Saturday, August 8, 2009

What High Speed Rail Can Do To Regional Air Travel

Back in March I posted about an old document on Kentucky's high speed rail thoughts of 1999. In that post I linked to a projection that Spain's short haul air travel would be affected.

Today I have a link to some more recent facts. People are getting around Spain in more comfort and more ease by train than by plane, and leaving a smaller carbon footprint.
High-speed trains pulled by aerodynamic engines with noses shaped like a duck-billed platypus are grounding aircraft across Spain. The year-old Barcelona-Madrid line has already taken 46% of the traffic – stealing most of it from fuel-guzzling, carbon-emitting aircraft. As the high-speed rail network spreads a web of tracks across Spain over the next decade, it threatens to relegate domestic air travel to a distant second place.
46% This is the kind of results that the US should be experiencing today, if they had started planning for high speed rail(or any kind of rail) following the gas crisis of the '70s.
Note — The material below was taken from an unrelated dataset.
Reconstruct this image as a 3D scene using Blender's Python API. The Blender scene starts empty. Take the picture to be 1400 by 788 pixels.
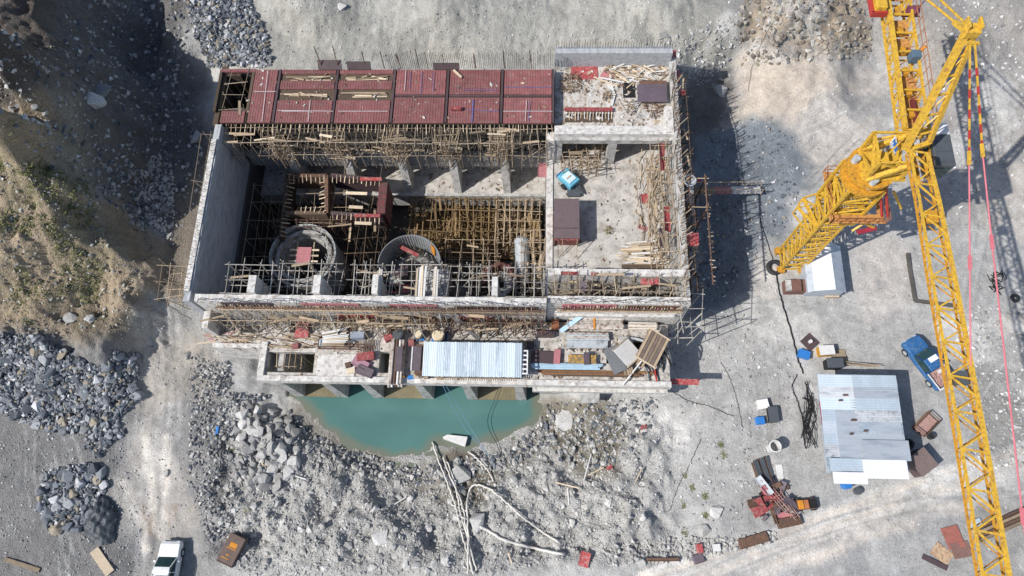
import bpy, bmesh, math, random
import numpy as np
from mathutils import Vector, Matrix, Quaternion
random.seed(7); RNG = np.random.default_rng(7)
D = bpy.data; SC = bpy.context.scene
COL = D.collections.new("site"); SC.collection.children.link(COL)
LK = COL.objects.link
R = random.uniform
# ------------------------------------------------------------------ camera calibration (nadir and building axes measured in the photo)
F_PX = 1000.0; CAM_H = 64.0
_dn = Vector((35, -356, -1000)).normalized()
CZ = -_dn; CY = Vector((70, (35*70+1e6)/356, -1000)).normalized(); CX = CY.cross(CZ)
def W(px, py, z=0.0):
    "world point at height z seen at photo pixel (px, py)"
    r = Vector((px-700, 394-py, -F_PX)); w = Vector((r.dot(CX), r.dot(CY), r.dot(CZ)))
    t = (z-CAM_H)/w.z
    return Vector((w.x*t, w.y*t, z))
# ------------------------------------------------------------------ materials
def _n(nt, t, **k):
    n = nt.nodes.new(t)
    for a, b in k.items(): setattr(n, a, b)
    return n
MATS = {}
def M(name, col, rough=.85, var=.22, scale=1.5, metal=0., bump=.25, rnd=0., stretch=(1,1,1), col2=None, c2lo=.5, c2hi=.7, fine=14., island=0.):
    m = D.materials.new(name); m.use_nodes = True; nt = m.node_tree; L = nt.links.new
    b = nt.nodes['Principled BSDF']; b.inputs['Roughness'].default_value = rough; b.inputs['Metallic'].default_value = metal
    g = _n(nt, 'ShaderNodeNewGeometry'); mp = _n(nt, 'ShaderNodeMapping'); mp.inputs['Scale'].default_value = stretch
    L(g.outputs['Position'], mp.inputs['Vector'])
    n1 = _n(nt, 'ShaderNodeTexNoise'); n1.inputs['Scale'].default_value = scale; n1.inputs['Detail'].default_value = 6; n1.inputs['Roughness'].default_value = .65
    n2 = _n(nt, 'ShaderNodeTexNoise'); n2.inputs['Scale'].default_value = fine; n2.inputs['Detail'].default_value = 3
    L(mp.outputs[0], n1.inputs['Vector']); L(mp.outputs[0], n2.inputs['Vector'])
    ad = _n(nt, 'ShaderNodeMath', operation='ADD'); L(n1.outputs[0], ad.inputs[0]); L(n2.outputs[0], ad.inputs[1])
    mr = _n(nt, 'ShaderNodeMapRange'); mr.inputs['From Min'].default_value = .7; mr.inputs['From Max'].default_value = 1.3
    mr.inputs['To Min'].default_value = 1-var; mr.inputs['To Max'].default_value = 1+var
    L(ad.outputs[0], mr.inputs['Value'])
    fac = mr.outputs[0]
    if rnd or island:
        if island:
            src = g.outputs['Random Per Island']; amp = island
        else:
            oi = _n(nt, 'ShaderNodeObjectInfo'); src = oi.outputs['Random']; amp = rnd
        m2 = _n(nt, 'ShaderNodeMapRange'); m2.inputs['To Min'].default_value = 1-amp; m2.inputs['To Max'].default_value = 1+amp
        L(src, m2.inputs['Value'])
        mu = _n(nt, 'ShaderNodeMath', operation='MULTIPLY'); L(fac, mu.inputs[0]); L(m2.outputs[0], mu.inputs[1]); fac = mu.outputs[0]
    base = _n(nt, 'ShaderNodeRGB'); base.outputs[0].default_value = (*col, 1); cs = base.outputs[0]
    if col2:
        n3 = _n(nt, 'ShaderNodeTexNoise'); n3.inputs['Scale'].default_value = scale*1.7; n3.inputs['Detail'].default_value = 5
        L(mp.outputs[0], n3.inputs['Vector'])
        r3 = _n(nt, 'ShaderNodeMapRange'); r3.inputs['From Min'].default_value = c2lo; r3.inputs['From Max'].default_value = c2hi; L(n3.outputs[0], r3.inputs['Value'])
        mx = _n(nt, 'ShaderNodeMix', data_type='RGBA'); L(r3.outputs[0], mx.inputs[0]); L(cs, mx.inputs[6]); mx.inputs[7].default_value = (*col2, 1); cs = mx.outputs[2]
    vm = _n(nt, 'ShaderNodeVectorMath', operation='SCALE'); L(cs, vm.inputs[0]); L(fac, vm.inputs['Scale'])
    L(vm.outputs[0], b.inputs['Base Color'])
    if bump:
        bp = _n(nt, 'ShaderNodeBump'); bp.inputs['Strength'].default_value = bump; bp.inputs['Distance'].default_value = .05
        L(ad.outputs[0], bp.inputs['Height']); L(bp.outputs[0], b.inputs['Normal'])
    MATS[name] = m
    return m
def glass(name, col):
    m = M(name, col, rough=.08, var=.05, bump=0); return m
concrete = M('concrete', (.44,.43,.41), var=.34, scale=1.3, col2=(.24,.23,.21), c2lo=.46, c2hi=.7)
concrete_w = M('concrete_pale', (.58,.56,.53), var=.28, scale=1.8, col2=(.33,.29,.25), c2lo=.5, c2hi=.7)
concrete_wall = M('concrete_board_marked', (.40,.41,.42), var=.2, scale=2., stretch=(1,.25,1.), col2=(.28,.29,.31), c2lo=.45, c2hi=.7)
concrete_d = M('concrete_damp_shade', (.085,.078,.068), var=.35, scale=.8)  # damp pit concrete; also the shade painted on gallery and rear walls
concrete_floor = M('concrete_floor', (.47,.445,.41), var=.3, scale=.9, col2=(.31,.285,.25), c2lo=.45, c2hi=.68)
deckmat = M('concrete_deck', (.49,.46,.42), var=.36, scale=1.2, col2=(.25,.22,.19), c2lo=.46, c2hi=.66)
timber = M('timber_weathered', (.34,.26,.175), var=.25, rnd=.45)
timber_l = M('timber_fresh', (.58,.47,.34), var=.2, rnd=.3)
timber_d = M('timber_dark', (.10,.068,.045), var=.3, rnd=.4)
ochre = M('formwork_ochre', (.205,.135,.063), var=.4, scale=1.2, rnd=.35)
pole_m = M('scaffold_pole', (.30,.24,.175), var=.2, rnd=.5, bump=0)
pole_g = M('scaffold_pole_grey', (.37,.345,.31), var=.2, rnd=.4, bump=0)
rust = M('rusty_steel', (.115,.068,.048), var=.35, scale=3, col2=(.17,.085,.045), rnd=.3)
rebar_m = M('rebar', (.09,.066,.055), var=.2, rnd=.4, bump=0, rough=.7)
red_f = M('red_film_plywood', (.225,.076,.076), rough=.65, var=.34, scale=1.1, col2=(.25,.13,.12), c2lo=.5, c2hi=.8, rnd=.18)
red_p = M('red_formwork_paint', (.31,.05,.052), rough=.65, var=.35, scale=2.5, col2=(.33,.17,.15), c2lo=.48, c2hi=.66, rnd=.3)
pink_p = M('faded_pink_formwork', (.42,.17,.18), var=.2, scale=2, rnd=.2)
brown_ply = M('brown_film_plywood', (.075,.05,.052), rough=.55, var=.25, scale=1.5, rnd=.15)
purple_ply = M('purple_film_plywood', (.11,.085,.10), rough=.5, var=.25, rnd=.2)
yellow = M('crane_yellow', (.60,.365,.035), rough=.55, var=.24, scale=3, bump=.05, col2=(.36,.18,.045), c2lo=.5, c2hi=.7)
yellow_d = M('crane_yellow_grimy', (.52,.26,.02), rough=.6, var=.25, scale=3, col2=(.25,.11,.03), c2lo=.5, c2hi=.75)
mesh_or = M('crane_orange_grating', (.50,.25,.075), rough=.6, var=.3, scale=3, col2=(.3,.13,.05))
red_s = M('red_steel', (.38,.035,.03), rough=.5, var=.15)
pink_rope = M('red_pendant', (.55,.15,.18), rough=.6, var=.15, bump=0)
dark_steel = M('dark_grey_steel', (.075,.085,.095), rough=.5, var=.2)
white_p = M('white_paint', (.74,.735,.725), rough=.4, var=.12, bump=.03)
offwhite = M('dusty_white', (.62,.61,.59), rough=.7, var=.15)
blue_p = M('blue_paint', (.028,.115,.28), rough=.38, var=.25, bump=.02, col2=(.12,.17,.25), c2lo=.52, c2hi=.75, scale=2.5)
blue_dark = M('blue_paint_dark', (.012,.05,.15), rough=.35, var=.12, bump=.02)
blue_l = M('light_blue_paint', (.11,.37,.50), rough=.5, var=.15)
blue_pl = M('blue_plastic', (.03,.18,.5), rough=.45, var=.15)
tin_b = M('blue_grey_sheet', (.56,.64,.69), rough=.42, var=.08, scale=.8, stretch=(1.2,.2,1), bump=.05, rnd=.1)
tin_b2 = M('blue_grey_sheet_dull', (.40,.47,.53), rough=.45, var=.12, scale=.8, stretch=(1.2,.2,1), bump=.05)
tin_g = M('zinc_sheet', (.42,.46,.51), rough=.4, var=.12, scale=1., stretch=(.25,1.2,1), rnd=.22, col2=(.33,.37,.43), c2lo=.5, c2hi=.66)
tin_w = M('white_sheet', (.72,.72,.73), rough=.45, var=.07)
steel_g = M('grey_steel_pipe', (.40,.43,.45), rough=.45, var=.2, scale=1.5, col2=(.2,.2,.2), c2lo=.55, c2hi=.7)
pipe_l = M('pale_pipe', (.46,.42,.38), rough=.5, var=.3, scale=2, rnd=.35, col2=(.20,.12,.085), c2lo=.48, c2hi=.66)
rubber = M('black_rubber', (.022,.024,.027), rough=.75, var=.25)
black = M('black_void', (.01,.01,.011), rough=.9, var=.2)
cream = M('cream_plastic', (.62,.53,.38), rough=.5, var=.12)
straw = M('straw_brown', (.36,.28,.19), var=.3, rnd=.4)
glass_d = glass('dark_glass', (.02,.05,.055))
blue_line = M('blue_chalk_line', (.13,.13,.32), var=.2, bump=0)
white_line = M('white_chalk_line', (.55,.48,.48), var=.2, bump=0)
orange_p = M('orange_paint', (.55,.22,.02), var=.2)
rope_b = M('blue_rope', (.16,.28,.42), var=.1, bump=0)
hose_w = M('white_hose', (.62,.59,.54), rough=.6, var=.2)
grassm = M('dry_green_grass', (.17,.18,.07), var=.4, island=.5)
leafy = M('weed_green', (.19,.19,.09), var=.4, island=.4)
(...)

From England we get a report that their new Secretary of Transport, Lord Adonis is advocating the end of domestic air travel and even the short flights to European destinations. The comments come as air passengers are having to contend with the scrapping of hundreds of flights a week by airlines and fact that domestic flights have been in steady decline in recent years, with the number of passengers dropping from 26.1 million in 2005 to 24.3 million last year.

How about Germany? Even there we see a sharp reduction in domestic air travel.
Germany's high-speed rail network has put pain to short-haul flights between several cities. Once, there were hundreds of flights a day transferring tens of thousands of passengers between Berlin and Hamburg, Frankfurt and Cologne, Frankfurt and Stuttgart, Bremen and Cologne. All have been closed down due to cheaper and faster rail travel.
Is it any wonder that President Obama and Transportation Secretary La Hood are talking about America's need to join the High Speed Rail community? Of the industrialized nations, only one has fewer planned HSR miles than the US. The tiny island nation of Taiwan. These industrialized nations are also charging ahead with expansion and funding that roughly equals what we spend in federal money on highways.

I won't even speak about the fact that their (Obama and La Hood) idea of HSR is less than half the speed of the those who are really doing something.

I also want to thank The Overhead Wire and Broken Sidewalk for the links. I had a record day for visitors.